The study, published in Economics of Education Review, analysed annual workplace data from the past five decades to gain insight into how male teacher numbers were faring in Australia’s three main school sectors, namely government, independent and Catholic.

Dr McGrath said the rapid rate of decline in male teacher numbers occurred in both primary and secondary government schools over the past 50 years, and that this trend was generally echoed in non-government independent schools and Catholic secondary schools. He said in the case of Catholic primary schools, the trend was slightly different, with a rapid rise in male primary teacher numbers prior to 1989, but numbers falling from then onwards, causing the overall percentage of male teachers to actually increase slightly over time as a direct result.

While previous studies suggest that reasons such as low salary, low status of the teaching profession and even negative perceptions of men who choose to teach young children may be driving men away from the teaching profession, the authors argue that the observed imbalance is also likely to limit the way in which children view men in professional contexts.

“A potential implication of the findings is that current school students may have limited opportunity to observe men outside of their families who are caring, nurturing, or concerned about education.

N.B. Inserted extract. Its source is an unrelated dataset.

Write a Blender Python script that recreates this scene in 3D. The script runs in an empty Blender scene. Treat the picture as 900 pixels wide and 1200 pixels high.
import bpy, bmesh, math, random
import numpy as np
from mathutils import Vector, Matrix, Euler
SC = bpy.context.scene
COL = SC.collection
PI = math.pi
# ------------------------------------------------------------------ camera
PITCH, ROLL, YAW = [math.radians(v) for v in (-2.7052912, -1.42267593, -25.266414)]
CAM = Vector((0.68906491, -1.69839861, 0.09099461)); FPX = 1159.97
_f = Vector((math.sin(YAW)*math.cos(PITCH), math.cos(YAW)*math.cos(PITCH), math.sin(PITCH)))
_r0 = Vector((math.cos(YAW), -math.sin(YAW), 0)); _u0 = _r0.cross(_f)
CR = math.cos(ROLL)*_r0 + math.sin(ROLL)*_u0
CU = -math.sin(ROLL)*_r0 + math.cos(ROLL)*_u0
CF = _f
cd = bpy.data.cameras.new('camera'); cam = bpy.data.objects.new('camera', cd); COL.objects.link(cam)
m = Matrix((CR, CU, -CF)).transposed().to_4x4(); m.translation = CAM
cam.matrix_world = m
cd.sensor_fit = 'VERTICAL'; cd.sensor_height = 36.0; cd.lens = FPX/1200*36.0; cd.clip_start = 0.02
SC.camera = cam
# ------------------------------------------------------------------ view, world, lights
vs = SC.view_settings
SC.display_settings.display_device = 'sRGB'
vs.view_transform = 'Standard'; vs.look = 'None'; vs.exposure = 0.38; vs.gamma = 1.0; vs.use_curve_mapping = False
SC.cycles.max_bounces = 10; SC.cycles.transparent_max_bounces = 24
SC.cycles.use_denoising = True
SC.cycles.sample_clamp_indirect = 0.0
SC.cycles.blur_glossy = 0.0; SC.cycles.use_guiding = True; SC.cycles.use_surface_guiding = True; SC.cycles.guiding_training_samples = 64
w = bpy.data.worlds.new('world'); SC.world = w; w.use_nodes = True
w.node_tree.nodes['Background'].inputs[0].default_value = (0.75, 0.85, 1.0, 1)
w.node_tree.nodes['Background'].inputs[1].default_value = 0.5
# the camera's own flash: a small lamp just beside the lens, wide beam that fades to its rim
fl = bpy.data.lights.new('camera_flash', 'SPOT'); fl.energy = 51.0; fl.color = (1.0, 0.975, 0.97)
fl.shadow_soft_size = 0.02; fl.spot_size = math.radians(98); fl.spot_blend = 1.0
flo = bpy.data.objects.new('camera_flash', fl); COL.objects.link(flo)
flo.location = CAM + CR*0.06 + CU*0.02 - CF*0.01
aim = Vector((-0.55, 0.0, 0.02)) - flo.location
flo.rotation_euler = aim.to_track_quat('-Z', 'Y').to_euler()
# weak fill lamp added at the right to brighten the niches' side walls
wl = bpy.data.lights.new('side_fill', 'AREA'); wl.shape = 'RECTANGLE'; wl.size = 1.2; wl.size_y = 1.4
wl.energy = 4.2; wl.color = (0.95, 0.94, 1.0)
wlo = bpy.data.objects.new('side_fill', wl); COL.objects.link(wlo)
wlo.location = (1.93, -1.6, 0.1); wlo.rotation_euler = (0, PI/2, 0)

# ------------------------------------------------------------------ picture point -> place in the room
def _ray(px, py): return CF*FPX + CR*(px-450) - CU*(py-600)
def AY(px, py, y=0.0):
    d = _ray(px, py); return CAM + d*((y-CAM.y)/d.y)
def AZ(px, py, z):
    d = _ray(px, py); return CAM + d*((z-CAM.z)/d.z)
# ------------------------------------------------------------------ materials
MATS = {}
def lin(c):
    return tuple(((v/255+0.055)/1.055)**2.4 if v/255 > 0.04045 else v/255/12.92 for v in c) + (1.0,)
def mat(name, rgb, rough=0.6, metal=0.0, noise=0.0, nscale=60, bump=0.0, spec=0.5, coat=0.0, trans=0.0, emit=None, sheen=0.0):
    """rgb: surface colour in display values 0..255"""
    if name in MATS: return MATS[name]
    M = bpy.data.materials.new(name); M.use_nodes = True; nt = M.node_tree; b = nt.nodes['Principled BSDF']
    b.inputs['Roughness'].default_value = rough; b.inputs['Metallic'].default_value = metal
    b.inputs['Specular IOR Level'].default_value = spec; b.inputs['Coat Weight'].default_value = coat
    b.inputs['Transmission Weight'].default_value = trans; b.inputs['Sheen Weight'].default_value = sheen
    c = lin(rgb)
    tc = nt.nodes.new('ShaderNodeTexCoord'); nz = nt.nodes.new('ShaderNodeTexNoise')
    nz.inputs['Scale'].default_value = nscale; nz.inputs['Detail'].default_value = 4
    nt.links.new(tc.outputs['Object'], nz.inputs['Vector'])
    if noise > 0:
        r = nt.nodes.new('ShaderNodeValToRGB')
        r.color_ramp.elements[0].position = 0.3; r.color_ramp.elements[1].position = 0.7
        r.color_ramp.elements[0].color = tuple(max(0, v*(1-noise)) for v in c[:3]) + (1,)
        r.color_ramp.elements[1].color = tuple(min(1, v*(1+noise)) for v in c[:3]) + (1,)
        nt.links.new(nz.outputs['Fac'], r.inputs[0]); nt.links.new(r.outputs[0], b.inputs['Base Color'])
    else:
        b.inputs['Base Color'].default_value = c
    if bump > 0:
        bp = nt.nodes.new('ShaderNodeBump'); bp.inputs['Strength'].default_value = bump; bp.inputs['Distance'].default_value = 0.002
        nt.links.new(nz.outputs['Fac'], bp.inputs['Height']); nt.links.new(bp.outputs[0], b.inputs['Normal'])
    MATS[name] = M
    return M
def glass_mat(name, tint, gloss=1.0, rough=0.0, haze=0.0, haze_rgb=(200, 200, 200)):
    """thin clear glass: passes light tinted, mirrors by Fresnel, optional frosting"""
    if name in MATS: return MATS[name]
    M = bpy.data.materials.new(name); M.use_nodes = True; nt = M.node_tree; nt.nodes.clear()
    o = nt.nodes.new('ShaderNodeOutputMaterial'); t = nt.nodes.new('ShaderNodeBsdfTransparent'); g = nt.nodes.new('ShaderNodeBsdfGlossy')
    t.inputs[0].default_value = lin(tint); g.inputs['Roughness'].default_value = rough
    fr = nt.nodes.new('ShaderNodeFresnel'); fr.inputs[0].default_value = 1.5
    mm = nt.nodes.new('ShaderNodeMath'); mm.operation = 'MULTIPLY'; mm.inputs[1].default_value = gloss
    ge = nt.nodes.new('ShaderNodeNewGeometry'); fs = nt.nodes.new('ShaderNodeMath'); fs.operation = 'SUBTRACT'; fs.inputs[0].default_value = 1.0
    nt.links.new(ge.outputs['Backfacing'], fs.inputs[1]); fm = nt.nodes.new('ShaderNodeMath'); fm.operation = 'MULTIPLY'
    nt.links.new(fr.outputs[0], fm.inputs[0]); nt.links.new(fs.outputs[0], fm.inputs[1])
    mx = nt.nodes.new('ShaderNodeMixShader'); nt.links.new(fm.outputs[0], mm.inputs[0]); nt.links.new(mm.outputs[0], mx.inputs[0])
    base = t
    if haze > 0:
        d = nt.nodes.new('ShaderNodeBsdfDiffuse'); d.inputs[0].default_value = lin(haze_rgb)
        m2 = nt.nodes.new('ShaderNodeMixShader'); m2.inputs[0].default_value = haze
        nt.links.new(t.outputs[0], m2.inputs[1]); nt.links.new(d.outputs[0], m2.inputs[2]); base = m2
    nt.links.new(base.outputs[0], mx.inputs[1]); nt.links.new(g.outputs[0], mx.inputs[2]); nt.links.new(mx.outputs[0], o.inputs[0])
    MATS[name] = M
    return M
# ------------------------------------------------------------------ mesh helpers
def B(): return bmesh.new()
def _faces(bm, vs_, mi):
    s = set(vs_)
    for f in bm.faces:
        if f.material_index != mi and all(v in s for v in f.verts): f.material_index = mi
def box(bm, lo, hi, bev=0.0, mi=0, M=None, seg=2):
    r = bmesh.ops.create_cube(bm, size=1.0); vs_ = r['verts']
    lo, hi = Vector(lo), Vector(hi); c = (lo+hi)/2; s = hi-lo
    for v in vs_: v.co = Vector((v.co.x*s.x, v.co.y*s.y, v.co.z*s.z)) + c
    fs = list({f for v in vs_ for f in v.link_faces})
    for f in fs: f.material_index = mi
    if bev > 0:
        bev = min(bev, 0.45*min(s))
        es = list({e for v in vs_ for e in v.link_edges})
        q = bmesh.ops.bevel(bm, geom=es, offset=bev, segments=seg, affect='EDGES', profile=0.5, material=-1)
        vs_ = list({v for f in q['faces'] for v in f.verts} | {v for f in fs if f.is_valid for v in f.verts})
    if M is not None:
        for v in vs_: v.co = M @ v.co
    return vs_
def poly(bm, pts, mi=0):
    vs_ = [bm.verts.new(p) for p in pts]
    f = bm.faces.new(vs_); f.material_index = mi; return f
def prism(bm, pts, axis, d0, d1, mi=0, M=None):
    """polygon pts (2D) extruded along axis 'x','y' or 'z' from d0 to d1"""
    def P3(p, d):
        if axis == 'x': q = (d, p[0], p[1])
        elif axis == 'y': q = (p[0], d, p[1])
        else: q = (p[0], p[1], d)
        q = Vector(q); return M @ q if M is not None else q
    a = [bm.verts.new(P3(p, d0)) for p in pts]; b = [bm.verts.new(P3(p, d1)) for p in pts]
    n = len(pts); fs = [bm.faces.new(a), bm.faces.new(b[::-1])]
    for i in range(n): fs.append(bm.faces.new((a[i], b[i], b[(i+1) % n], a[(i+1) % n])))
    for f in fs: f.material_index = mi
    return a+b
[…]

This may lead children to assume that only women are suited for work involving children, or that caring traits are atypical in men,” explained Dr Penny Van Bergen, co-author of the study.

“Furthermore, diversity of gender, age, ethnicity and religion in teaching staff should be encouraged because it facilitates multiple perspectives and creates an inclusive environment,” she added.

The results also highlight the need for a review of workforce diversity policies in Australian school systems, with the authors calling for action to redress this imbalance.

“These findings provide a useful foundation for policy makers who are interested in pursuing workforce gender diversity in the education sector, and given that none of the three Australian school sectors – government, Catholic or independent – have developed national policies to attract or retain male teachers across our 50 years of analysis, it is pertinent that education providers start to address this,” concluded Dr McGrath.